Given the commitment to reach net-zero emissions by 2050, Anderson said there was little risk the proposed project would be left as stranded assets.

He continued: “What Ofgem will say is come back and apply to do those projects. That puts a massive amount of bureaucracy and delay into the system. If I need to go back to every individual project, recreate the business case, put back it through Ofgem, allow them to go through and review it and then sit down and negotiate it,  all of this stuff’s going to go back three or four years.”

“They’ve effectively lumped £10 billion of a £25 billion investment programme into an uncertainty mechanism,” he added. “This isn’t just three or four per cent of the investment.”

Anderson said plans to cut shareholders returns by almost half will also leave little incentive to go through this rigmarole: “Ofgem have in effect said to me: ‘I don’t need you to do this. I don’t know that I want you to do this. So, you’re going to have to come and convince me that this is a good thing to do…’

“And I’m going to sit and look at that and say: ‘Do I want to go through that process or will I go an invest in my transmission businesses in Spain, America, or Brazil?’

“And right now, what I’m looking at is in every one of those countries I can get a far higher rate of return than the one that’s on offer by Ofgem.”

Anderson said Ofgem’s draft determinations came as “a massive surprise” when they were published last Thursday (10 July).

He said their business plan was the product of a long and thorough consultation process: “Along with all the companies going through this, we had to create a user group who were made up of key stakeholders who could look at, review, challenge and interrogate your plan to make sure it absolutely represented good value for money; that your plan delivered what stakeholders and the communities wanted in terms of where your transmission system was and that your plan was robust.

“We decided to pick a really robust chair for the group so we picked Charles Hendry, the ex-energy minister.

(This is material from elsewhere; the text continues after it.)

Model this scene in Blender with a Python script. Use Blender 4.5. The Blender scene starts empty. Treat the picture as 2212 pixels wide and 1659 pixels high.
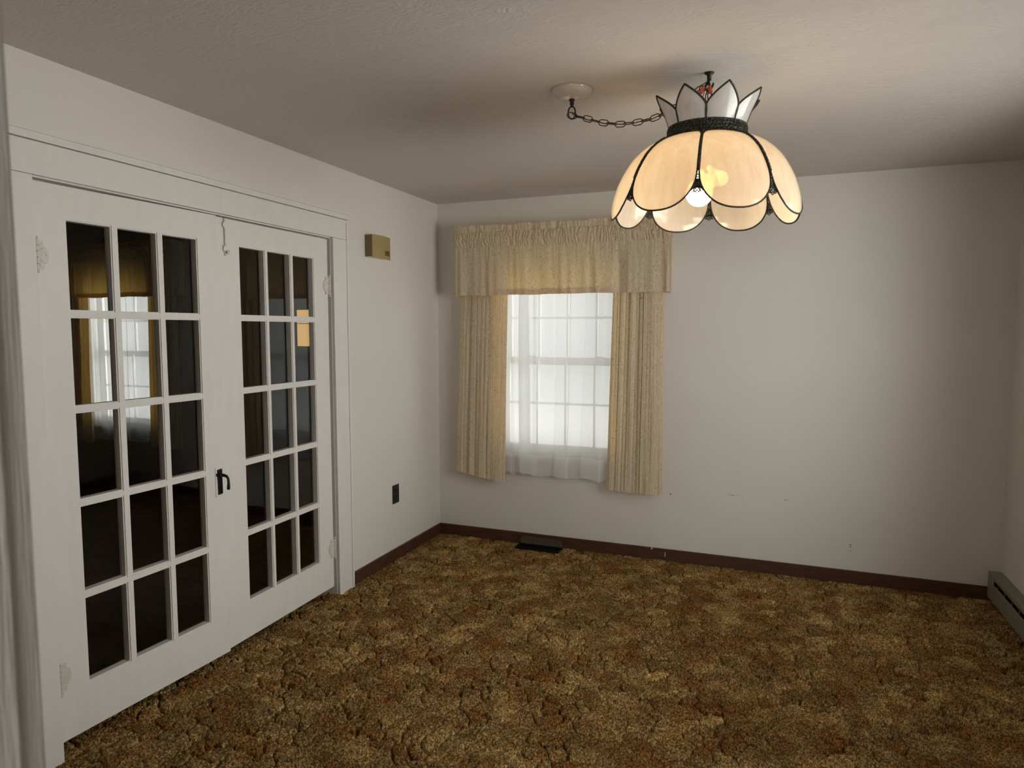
import bpy, bmesh, math, random
from mathutils import Vector, Matrix, noise

SC = bpy.context.scene
COL = SC.collection
PI = math.pi
sin, cos = math.sin, math.cos
rnd = random.Random(7)

# ------------------------------------------------------------------ camera
CAM = Vector((2.28721, -4.37077, 1.49975))
YAW, PITCH, FPX = 0.3732852, -0.0797180, 1450.52
F = Vector((-sin(YAW) * cos(PITCH), cos(YAW) * cos(PITCH), sin(PITCH)))
R = Vector((cos(YAW), sin(YAW), 0))
U = R.cross(F)
cd = bpy.data.cameras.new('camera')
cam = bpy.data.objects.new('camera', cd)
COL.objects.link(cam)
cam.matrix_world = Matrix(((R.x, U.x, -F.x, CAM.x), (R.y, U.y, -F.y, CAM.y), (R.z, U.z, -F.z, CAM.z), (0, 0, 0, 1)))
cd.sensor_fit = 'HORIZONTAL'
cd.sensor_width = 36
cd.lens = FPX / 2212 * 36
cd.clip_start = 0.02
cd.dof.use_dof = True
cd.dof.focus_distance = 4.0
cd.dof.aperture_fstop = 6.8
SC.camera = cam

# ------------------------------------------------------------------ world and exposure
SC.view_settings.view_transform = 'Standard'
SC.view_settings.look = 'None'
SC.view_settings.exposure = 0.0
SC.view_settings.gamma = 1.0
SC.view_settings.use_curve_mapping = False
SC.cycles.max_bounces = 10
SC.cycles.diffuse_bounces = 6
SC.cycles.transparent_max_bounces = 24
SC.cycles.caustics_reflective = False
SC.cycles.caustics_refractive = False
SC.cycles.sample_clamp_indirect = 6.0

SKY_BASE, SKY_SUN, SKY_REAR = 1.0, 16.5, 15.5
GROUND_SUN = 5.5          # sunlit ground past the right-hand wall, brighter than the sky there
w = bpy.data.worlds.new('overcast_day')
SC.world = w
w.use_nodes = True
nt = w.node_tree
nt.nodes.clear()
N = nt.nodes.new
tc = N('ShaderNodeTexCoord')
sp = N('ShaderNodeSeparateXYZ')
nt.links.new(tc.outputs['Generated'], sp.inputs[0])
vr = N('ShaderNodeValToRGB')          # pale sky over brighter, sunlit ground
mz = N('ShaderNodeMapRange')
mz.inputs[1].default_value = -1.0
mz.inputs[2].default_value = 1.0
nt.links.new(sp.outputs['Z'], mz.inputs[0])
nt.links.new(mz.outputs[0], vr.inputs[0])
cr = vr.color_ramp
cr.elements[0].position = 0.0
cr.elements[0].color = (1.0, 0.98, 0.92, 1)
cr.elements[1].position = 1.0
cr.elements[1].color = (0.92, 0.96, 1.0, 1)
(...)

We deliberately wanted to pick somebody who knew what they were talking about and would challenge it, and Charles chaired that group all the way through the process.”

“We also had to engage with Ofgem’s independent challenge group and all the way through that process all of the reports back from our user group and the report back from the independent Ofgem challenge group said our plan was good.”

Indeed, in its report to the regulator, the RIIO2 challenge group described the business plan of Scottish Power’s transmission arm as one of the best two it examined alongside that of Northern Gas Networks.

The report frequently praised the plan or cited it is an example to follow, whilst offering relatively little in the way of criticism. Despite raising concerns over a proposed increase in non-load-related expenditure, the report said Scottish Power’s costs were generally “well justified”.

Anderson said: “We’re sitting and asking ourselves how could we have ended up here where I’m being told by a government spend, invest, go faster, do more, create jobs, and I end up with a regulatory process that says slow down, cut, pin it back, don’t do it all; and it’s like the two processes are separately and independently of each other.”

He continued: “I know we have an independent regulator and we are massive, massive supporter of independent regulation – it’s an important part of what goes on in the UK – but the regulator has to be independent within the correct framework and the correct remit, and there’s a big disconnect there between what the government are trying to do economically around the green recovery and net zero, and what the regulator is trying to do in terms of business plans and investment plans.”

With the start of the price controls now only nine months away, Anderson said they will now struggle to put their plan into action: “I need to start looking now at what contracts am I going to do; what contract frameworks; what suppliers are we going to use; how many people do I need to employ to deliver it; what apprenticeships positions am I going to create. I need to have all of that in train and ready to go by the end of the year.

“The problem I’ve got right now is the only bit I know I can deliver is my base business plan, and right now, I’m looking at a base business plan that has been cut by 30 per cent.

“For the previous eight years, I’ve been investing on average £250 million a year in the transmission system. Ofgem are now telling me, I only want you to invest £190 million in the system.

“I can’t build my business, I can’t create the jobs, the contracts, the supply chain, and the economic benefit of what’s sitting in uncertainty mechanisms. I can only build a business around what’s in the base case because that’s the only stuff I know I’m allowed to do.”